### SHORT TASK
Each line from the start of the data below through the one containing "S.camera = co" must be reproduced exactly.

## start

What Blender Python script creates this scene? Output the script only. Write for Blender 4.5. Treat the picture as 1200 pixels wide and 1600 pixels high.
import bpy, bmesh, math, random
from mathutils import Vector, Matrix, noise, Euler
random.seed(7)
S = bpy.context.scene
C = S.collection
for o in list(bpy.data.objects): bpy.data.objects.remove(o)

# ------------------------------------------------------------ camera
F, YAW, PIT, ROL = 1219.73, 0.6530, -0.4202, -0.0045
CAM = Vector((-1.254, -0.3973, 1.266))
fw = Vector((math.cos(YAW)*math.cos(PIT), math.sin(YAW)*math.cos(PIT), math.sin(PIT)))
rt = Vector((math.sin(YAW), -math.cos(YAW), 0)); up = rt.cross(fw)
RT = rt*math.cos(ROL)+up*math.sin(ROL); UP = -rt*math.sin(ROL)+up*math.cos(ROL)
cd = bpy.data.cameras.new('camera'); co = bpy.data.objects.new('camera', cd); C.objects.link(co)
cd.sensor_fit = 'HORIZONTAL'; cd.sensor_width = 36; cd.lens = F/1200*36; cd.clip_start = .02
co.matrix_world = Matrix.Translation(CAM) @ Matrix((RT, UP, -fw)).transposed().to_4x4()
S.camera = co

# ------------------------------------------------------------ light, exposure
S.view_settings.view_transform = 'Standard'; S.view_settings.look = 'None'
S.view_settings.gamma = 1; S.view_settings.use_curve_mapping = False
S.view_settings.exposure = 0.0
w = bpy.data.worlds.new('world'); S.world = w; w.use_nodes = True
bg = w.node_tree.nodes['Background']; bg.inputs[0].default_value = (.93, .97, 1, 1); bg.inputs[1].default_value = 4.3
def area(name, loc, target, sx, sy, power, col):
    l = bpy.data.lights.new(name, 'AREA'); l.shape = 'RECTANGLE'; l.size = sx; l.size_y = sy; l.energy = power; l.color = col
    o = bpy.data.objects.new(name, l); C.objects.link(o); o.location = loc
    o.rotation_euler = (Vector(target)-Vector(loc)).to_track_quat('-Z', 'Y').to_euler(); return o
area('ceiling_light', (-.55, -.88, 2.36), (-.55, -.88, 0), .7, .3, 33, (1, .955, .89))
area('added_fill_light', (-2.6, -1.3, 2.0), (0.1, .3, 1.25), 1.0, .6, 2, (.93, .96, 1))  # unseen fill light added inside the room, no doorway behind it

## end

### ANSWER TO THE EXERCISE
What Blender Python script creates this scene? Output the script only. Write for Blender 4.5. Treat the picture as 1200 pixels wide and 1600 pixels high.
import bpy, bmesh, math, random
from mathutils import Vector, Matrix, noise, Euler
random.seed(7)
S = bpy.context.scene
C = S.collection
for o in list(bpy.data.objects): bpy.data.objects.remove(o)

# ------------------------------------------------------------ camera
F, YAW, PIT, ROL = 1219.73, 0.6530, -0.4202, -0.0045
CAM = Vector((-1.254, -0.3973, 1.266))
fw = Vector((math.cos(YAW)*math.cos(PIT), math.sin(YAW)*math.cos(PIT), math.sin(PIT)))
rt = Vector((math.sin(YAW), -math.cos(YAW), 0)); up = rt.cross(fw)
RT = rt*math.cos(ROL)+up*math.sin(ROL); UP = -rt*math.sin(ROL)+up*math.cos(ROL)
cd = bpy.data.cameras.new('camera'); co = bpy.data.objects.new('camera', cd); C.objects.link(co)
cd.sensor_fit = 'HORIZONTAL'; cd.sensor_width = 36; cd.lens = F/1200*36; cd.clip_start = .02
co.matrix_world = Matrix.Translation(CAM) @ Matrix((RT, UP, -fw)).transposed().to_4x4()
S.camera = co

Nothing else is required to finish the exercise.